Scrolling through my newsfeed this morning, I was jubilated to come across news that the Colorado Public Utilities Commission had okayed 5 segments for Xcel’s Colorado Power Pathway transmission project. Here’s how the article sums up the project:

“The pathway will consist of loops of up to 650 miles of high-voltage transmission lines stretching from the Fort St. Vrain gas-fueled plant near Platteville and to the southeastern plains. Four new and four expanded substations are planned.

The PUC gave conditional approval to a 90-mile extension in southeast Colorado, pending more information that is expected early next year.”

When it rains, it tends to pour. At least that’s how it seems right now when it comes to America’s transmission system. Just a few weeks ago, the U.S. Bureau of Land Management announced that they’d given PacifiCorp permission to continue its Energy Gateway South Transmission project. The 416-mile power line is planned to run through Wyoming, Colorado, and into Utah. The Gateway South line is part of the utility’s broader plan to install 2,000 miles of transmission lines across the West. 

Why are these developments blog-worthy? Because, as most of you probably know, transmission development moves at a snail's pace in this country. Just consider this fact reported in an Atlantic article last year: “Since 2009, China has built more than 18,000 miles of ultrahigh-voltage transmission lines. The U.S. has built zero.” 

The reasons for our transmission stagnation are complicated, but a big part of the blame lies with America’s special community input mechanisms. Although well-intentioned, they too often allow small minorities of loud complainers bring down projects that would provide net benefit to society. 

This problem was explained in a very good Atlantic article earlier this year: 

“The community-input process is disastrous for two broad reasons. First, community input is not representative of the local population. Second, the perception of who counts as part of an affected local community tends to include everyone who feels the negative costs of development but only a fragment of the beneficiaries.

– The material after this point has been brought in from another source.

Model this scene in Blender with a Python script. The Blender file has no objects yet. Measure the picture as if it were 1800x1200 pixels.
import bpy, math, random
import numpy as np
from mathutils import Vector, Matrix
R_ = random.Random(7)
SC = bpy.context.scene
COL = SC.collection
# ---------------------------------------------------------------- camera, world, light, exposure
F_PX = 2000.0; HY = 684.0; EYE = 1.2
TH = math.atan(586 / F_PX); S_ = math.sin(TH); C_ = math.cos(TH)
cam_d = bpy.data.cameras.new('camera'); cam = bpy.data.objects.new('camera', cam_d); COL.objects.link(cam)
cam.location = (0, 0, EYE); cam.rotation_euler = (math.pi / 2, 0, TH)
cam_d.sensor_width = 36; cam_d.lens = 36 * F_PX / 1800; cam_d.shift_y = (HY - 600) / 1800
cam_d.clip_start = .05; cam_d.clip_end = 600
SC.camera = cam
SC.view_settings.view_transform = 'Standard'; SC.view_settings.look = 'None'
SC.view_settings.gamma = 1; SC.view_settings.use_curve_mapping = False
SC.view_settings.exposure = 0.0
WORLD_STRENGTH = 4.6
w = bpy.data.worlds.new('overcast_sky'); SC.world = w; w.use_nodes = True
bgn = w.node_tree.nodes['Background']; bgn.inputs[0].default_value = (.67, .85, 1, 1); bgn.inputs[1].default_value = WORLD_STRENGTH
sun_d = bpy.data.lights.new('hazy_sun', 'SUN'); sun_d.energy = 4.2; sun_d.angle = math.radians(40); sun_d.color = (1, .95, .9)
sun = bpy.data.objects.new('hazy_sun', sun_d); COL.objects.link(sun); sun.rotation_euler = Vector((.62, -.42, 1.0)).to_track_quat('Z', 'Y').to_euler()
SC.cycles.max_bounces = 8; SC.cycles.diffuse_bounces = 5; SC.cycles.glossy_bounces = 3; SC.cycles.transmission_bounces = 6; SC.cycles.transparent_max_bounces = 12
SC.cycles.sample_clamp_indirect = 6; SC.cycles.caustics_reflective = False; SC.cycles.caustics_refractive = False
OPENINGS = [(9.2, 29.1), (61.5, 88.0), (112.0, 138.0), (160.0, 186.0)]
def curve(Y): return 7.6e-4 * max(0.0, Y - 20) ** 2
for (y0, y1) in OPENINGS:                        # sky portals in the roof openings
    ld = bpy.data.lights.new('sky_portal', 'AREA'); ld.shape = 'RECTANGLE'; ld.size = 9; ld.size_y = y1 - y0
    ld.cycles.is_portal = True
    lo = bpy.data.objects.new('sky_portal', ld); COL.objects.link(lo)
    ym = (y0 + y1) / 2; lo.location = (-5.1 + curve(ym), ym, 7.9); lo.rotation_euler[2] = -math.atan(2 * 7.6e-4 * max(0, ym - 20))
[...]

Not everybody is a complainer, but pretty much everyone who shows up to community meetings is. Katherine Einstein, David Glick, and Maxwell Palmer, Boston University political scientists and co-authors of Neighborhood Defenders, examined zoning and planning meetings across Massachusetts. They found that a measly 14.6 percent of people who showed up to these events were in favor of the relevant projects. Meeting participants were also 25 percentage points more likely to be homeowners and were significantly older, maler, and whiter than their communities.”

We see these pernicious community input mechanisms sideline important transmission projects far too frequently.

The New England Clean Energy Connect (NECEC) has been perhaps the most high profile of embattled transmission projects. For those who don’t know, NECEC is a transmission line  that would transport hydropower from Quebec to the Massachusetts grid. The NECEC would have a big impact on Massachusetts’ energy portfolio. The transmission project promised to transport 9.45 million MWh of electricity from Hydro-Quebec to Massachusetts every year. That would account for around 8% of the electricity used in all of New England, powering close to 1.2 million homes.

However the project has been brought to a standstill and risks never being completed. Opponents, a mix concerned residents, environmental groups, Native American tribes, and rival utilities, successfully got Maine voters to pass a measure that halted the project last November. On May 10th, the referendum’s legality will be decided on by the state’s supreme court. 

If the United States is to quit fossil fuels by 2050 and also boost power dependability during a time of increasingly extreme weather, the transmission system must be radically improved. The Colorado Power Pathway and the Energy Gateway South Transmission projects are a good start, but there’s a lot more work to be done.